El Leicester City acaba de coronarse campeón de la liga de fútbol más atractiva, entretenida y vista del mundo, ahorrándonos dos fines de semana de angustia (insoportable otro partido como contra el West Ham o el de los Spurs en Chelsea). Se realizó así el sueño de todos los aficionados del mundo, excepto los del Tottenham Hotspur y uno que otro lucido. Antes de cumplirse se prodigaron columnas de opinión, reportajes, crónicas y entrevistas que destacaron lo inusual del acontecimiento y acudieron a metáforas de milagros, cuentos de hadas y redención de pobres.
No falta razón para ello. Según las estadísticas norteñas, en ninguna competencia deportiva se había llegado al parámetro de cinco mil a uno en las apuestas (el anterior había sido mil a uno, del equipo olímpico de hockey de Estados Unidos). Las historias son aún más deslumbrantes que los números. Desde James Vardy, que corría en el entretiempo de sus partidos de cuarta división para cumplir horario en una fábrica, hasta Claudio Ranieri, quien llegó a la vejez después de dirigir los clubes más grandes y adinerados de Europa sin ganar un torneo importante.
Pero la enseñanza esencial de la hazaña del Leicester es otra distinta a la de Cenicienta. El equipo de los zorros azules juega con aplicación pero sin belleza, con táctica pero sin mucha técnica (excepto Kante y Mahrez, quizás), con entrega pero sin brillo. No se trata de la revelación de un bello secreto bien guardado y es improbable que repita su logro en cualquier competencia en el futuro cercano. La lección que yo quiero extraer de esta noticia coincide con la fecha de la consagración: el día del trabajo.
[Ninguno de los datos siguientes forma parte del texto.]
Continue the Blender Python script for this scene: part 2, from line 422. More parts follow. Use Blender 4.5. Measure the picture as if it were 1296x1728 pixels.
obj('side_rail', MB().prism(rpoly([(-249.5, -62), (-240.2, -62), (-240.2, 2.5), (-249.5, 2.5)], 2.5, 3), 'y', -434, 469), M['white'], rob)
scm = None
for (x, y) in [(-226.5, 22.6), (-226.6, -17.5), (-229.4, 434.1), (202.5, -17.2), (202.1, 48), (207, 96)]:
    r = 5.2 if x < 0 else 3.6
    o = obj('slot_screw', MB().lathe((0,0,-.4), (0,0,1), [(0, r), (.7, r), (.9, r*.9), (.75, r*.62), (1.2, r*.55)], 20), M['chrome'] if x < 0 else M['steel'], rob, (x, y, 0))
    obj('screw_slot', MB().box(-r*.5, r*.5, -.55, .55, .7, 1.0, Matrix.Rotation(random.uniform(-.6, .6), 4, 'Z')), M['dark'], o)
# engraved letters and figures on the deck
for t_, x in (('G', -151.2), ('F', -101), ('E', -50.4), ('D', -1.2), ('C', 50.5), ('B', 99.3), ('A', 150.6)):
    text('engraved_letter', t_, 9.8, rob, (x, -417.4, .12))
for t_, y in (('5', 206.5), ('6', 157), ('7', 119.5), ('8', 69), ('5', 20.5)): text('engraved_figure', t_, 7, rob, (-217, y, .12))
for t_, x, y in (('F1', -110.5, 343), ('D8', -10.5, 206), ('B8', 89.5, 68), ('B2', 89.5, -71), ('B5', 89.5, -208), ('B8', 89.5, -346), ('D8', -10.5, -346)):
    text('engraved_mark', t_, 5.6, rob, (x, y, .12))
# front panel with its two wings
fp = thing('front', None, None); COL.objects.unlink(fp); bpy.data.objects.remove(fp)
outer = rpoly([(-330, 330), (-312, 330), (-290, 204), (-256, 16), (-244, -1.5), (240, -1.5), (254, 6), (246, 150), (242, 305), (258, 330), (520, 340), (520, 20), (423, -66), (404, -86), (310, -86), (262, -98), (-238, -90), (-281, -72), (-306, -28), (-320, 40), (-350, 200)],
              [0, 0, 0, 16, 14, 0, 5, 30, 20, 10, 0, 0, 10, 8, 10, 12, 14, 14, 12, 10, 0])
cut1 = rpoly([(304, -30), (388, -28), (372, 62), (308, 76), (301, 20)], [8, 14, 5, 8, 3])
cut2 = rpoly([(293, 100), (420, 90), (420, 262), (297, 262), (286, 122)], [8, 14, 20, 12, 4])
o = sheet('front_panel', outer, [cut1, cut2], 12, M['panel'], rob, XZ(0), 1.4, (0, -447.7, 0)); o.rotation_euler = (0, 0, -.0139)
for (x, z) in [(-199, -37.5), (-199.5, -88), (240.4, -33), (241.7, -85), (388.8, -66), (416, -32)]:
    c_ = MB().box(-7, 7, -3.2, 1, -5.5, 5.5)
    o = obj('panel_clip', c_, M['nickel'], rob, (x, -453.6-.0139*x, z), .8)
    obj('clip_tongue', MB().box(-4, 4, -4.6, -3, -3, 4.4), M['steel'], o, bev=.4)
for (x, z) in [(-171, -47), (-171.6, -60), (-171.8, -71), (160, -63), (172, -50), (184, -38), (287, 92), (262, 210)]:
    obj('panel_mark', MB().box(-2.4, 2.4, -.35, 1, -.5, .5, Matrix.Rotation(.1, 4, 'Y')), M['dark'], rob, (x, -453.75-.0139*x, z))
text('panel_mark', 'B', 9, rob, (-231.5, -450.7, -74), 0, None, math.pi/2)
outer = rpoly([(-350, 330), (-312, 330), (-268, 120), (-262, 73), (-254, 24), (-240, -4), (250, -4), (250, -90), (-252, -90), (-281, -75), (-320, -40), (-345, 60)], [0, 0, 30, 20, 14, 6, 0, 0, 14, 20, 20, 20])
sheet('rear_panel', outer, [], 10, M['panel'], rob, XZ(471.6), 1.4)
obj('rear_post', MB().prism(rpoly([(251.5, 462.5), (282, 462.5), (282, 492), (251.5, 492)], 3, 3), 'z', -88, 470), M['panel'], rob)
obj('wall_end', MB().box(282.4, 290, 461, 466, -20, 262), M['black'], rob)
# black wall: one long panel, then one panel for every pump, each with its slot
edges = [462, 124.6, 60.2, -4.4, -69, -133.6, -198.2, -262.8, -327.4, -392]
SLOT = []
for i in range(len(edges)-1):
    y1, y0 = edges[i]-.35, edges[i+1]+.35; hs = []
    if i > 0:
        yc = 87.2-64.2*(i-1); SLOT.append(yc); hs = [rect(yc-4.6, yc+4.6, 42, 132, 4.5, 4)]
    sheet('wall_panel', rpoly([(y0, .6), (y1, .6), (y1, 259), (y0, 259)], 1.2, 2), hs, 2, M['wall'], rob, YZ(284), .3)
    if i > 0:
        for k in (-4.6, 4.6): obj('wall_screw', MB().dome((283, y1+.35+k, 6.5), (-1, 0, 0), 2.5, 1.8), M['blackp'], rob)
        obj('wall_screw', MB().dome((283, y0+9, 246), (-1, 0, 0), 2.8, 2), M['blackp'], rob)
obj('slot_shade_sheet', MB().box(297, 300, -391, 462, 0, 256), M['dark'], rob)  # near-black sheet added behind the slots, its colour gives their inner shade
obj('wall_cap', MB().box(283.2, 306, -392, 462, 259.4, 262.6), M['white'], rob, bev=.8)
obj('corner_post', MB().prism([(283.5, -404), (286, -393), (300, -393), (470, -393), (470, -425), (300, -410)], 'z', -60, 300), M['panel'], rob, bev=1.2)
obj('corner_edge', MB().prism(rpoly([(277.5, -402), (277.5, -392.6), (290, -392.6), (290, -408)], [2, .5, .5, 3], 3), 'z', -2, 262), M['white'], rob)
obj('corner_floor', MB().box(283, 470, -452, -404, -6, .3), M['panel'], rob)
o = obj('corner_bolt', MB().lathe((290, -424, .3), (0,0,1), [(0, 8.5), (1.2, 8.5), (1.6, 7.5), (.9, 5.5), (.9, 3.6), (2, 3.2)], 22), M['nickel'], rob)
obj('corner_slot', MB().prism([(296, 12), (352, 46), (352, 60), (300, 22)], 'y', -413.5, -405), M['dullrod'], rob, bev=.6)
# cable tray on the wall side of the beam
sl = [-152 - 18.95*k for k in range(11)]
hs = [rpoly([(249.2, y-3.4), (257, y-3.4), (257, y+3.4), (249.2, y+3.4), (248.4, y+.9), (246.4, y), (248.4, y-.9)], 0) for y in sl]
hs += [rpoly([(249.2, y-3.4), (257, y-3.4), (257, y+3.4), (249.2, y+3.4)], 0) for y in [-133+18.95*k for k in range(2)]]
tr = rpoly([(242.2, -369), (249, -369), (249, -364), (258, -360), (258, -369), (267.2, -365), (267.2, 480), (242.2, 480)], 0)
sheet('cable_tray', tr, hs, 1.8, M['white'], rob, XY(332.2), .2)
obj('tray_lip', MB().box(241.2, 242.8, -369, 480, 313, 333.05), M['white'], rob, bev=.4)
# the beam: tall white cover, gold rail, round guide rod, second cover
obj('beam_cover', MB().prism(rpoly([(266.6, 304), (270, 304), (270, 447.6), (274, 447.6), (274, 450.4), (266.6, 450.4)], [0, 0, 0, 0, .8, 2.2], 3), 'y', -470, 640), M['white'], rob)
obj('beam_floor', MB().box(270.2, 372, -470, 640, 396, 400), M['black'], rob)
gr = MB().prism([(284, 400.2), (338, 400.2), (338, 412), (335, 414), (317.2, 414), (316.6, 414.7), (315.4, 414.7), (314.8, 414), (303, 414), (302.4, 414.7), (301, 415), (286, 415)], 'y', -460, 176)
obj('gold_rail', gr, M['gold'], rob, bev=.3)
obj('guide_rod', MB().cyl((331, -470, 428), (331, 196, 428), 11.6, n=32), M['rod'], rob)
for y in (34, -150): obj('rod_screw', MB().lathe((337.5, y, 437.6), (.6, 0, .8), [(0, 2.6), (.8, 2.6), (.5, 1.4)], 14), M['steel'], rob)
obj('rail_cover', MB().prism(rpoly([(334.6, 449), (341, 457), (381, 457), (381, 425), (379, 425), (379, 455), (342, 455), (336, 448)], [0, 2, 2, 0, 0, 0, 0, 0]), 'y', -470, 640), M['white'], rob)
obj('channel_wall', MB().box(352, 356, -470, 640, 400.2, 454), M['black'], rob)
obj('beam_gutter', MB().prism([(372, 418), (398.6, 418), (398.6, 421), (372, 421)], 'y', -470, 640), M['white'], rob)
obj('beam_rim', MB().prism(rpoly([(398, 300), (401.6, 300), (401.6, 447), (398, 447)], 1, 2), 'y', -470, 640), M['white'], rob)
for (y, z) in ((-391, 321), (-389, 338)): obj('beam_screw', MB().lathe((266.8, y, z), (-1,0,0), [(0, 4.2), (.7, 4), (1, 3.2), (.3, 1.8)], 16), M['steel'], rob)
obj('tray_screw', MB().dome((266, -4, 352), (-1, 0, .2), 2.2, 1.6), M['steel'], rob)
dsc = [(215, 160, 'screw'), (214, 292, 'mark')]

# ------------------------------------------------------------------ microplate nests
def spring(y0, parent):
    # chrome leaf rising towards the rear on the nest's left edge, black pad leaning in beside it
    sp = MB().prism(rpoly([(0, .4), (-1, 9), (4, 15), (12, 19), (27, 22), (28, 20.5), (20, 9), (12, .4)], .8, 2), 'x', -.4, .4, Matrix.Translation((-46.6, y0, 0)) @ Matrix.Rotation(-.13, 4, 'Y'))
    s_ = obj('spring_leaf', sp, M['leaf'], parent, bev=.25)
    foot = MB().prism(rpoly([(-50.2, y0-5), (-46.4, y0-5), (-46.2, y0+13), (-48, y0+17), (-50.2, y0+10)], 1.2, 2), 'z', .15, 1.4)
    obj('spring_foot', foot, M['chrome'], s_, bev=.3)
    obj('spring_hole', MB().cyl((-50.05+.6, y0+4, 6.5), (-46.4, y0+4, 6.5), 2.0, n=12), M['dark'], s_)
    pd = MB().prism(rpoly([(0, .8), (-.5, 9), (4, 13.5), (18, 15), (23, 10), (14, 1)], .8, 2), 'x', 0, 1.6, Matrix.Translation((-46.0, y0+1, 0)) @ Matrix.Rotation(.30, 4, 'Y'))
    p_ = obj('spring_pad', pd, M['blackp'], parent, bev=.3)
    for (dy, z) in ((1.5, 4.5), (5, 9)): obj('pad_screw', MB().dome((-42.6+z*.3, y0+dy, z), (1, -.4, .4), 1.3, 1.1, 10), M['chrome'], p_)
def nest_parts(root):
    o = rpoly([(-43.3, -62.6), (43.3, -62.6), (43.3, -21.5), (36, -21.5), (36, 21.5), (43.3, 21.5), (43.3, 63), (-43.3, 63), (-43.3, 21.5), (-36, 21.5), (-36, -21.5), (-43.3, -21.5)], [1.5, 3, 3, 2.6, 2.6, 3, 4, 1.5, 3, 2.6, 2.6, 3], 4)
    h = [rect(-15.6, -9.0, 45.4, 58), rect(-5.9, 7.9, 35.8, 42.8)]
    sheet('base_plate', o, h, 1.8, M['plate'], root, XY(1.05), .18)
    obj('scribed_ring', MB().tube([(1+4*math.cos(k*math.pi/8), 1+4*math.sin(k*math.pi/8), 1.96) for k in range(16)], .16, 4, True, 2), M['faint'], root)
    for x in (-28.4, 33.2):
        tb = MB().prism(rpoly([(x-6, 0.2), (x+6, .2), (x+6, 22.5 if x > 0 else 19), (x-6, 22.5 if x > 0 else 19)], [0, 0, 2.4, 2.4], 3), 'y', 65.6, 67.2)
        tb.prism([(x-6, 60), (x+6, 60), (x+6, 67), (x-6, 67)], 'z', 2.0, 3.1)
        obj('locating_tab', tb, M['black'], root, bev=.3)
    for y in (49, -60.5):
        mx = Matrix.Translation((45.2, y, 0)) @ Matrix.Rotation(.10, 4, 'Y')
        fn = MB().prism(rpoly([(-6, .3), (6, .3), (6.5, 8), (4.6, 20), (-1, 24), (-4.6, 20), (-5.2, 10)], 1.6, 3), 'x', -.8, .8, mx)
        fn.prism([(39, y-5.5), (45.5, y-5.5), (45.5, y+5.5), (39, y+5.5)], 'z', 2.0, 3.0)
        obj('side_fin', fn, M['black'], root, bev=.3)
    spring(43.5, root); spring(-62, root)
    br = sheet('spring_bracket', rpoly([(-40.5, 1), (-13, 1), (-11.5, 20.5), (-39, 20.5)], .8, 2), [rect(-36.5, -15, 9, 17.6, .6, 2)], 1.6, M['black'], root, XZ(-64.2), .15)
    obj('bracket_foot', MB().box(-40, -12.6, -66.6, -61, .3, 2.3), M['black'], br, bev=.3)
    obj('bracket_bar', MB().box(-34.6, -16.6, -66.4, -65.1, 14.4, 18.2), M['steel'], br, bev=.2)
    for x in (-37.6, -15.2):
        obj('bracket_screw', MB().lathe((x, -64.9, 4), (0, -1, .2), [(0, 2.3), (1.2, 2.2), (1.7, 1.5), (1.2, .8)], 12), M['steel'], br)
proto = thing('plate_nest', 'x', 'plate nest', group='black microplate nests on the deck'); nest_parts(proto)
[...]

Es cuestión de disciplina y entrenamiento. Se puede lograr sin talentos estelares pero con oficio, sin pedigrí pero con experiencia. Para obtener un logro tan sobresaliente, empero, el trabajo duro no basta (esa es otra fábula): se necesita algo de suerte, competencia abierta, gestión deficiente de los adversarios, grandes dosis de fe y solidaridad. Una nómina corta como la del Leicester pudo superar un torneo largo y pesado gracias a que no tuvo lesiones notables, sus rivales se desmoronaron por sus propios errores y ellos crecieron en confianza.
Es difícil que el trabajo persistente y bien hecho lleve a alguien a realizar una hazaña como estas o a romper probabilidades de una en varios miles. Las historias edificantes de los grandes emprendedores están llenas de trabajo pero sobre todo de ingenio, sentido de la oportunidad y mucho respaldo. Pero sin el trabajo persistente y sencillo es imposible una vida decente, sin carencias básicas, con sentido de la dignidad. Y el objeto de las instituciones sociales –públicas y privadas– es garantizar que el trabajo honesto tenga su recompensa, protegerlo ante las calamidades y crearle un ambiente propicio para que sea gratificante.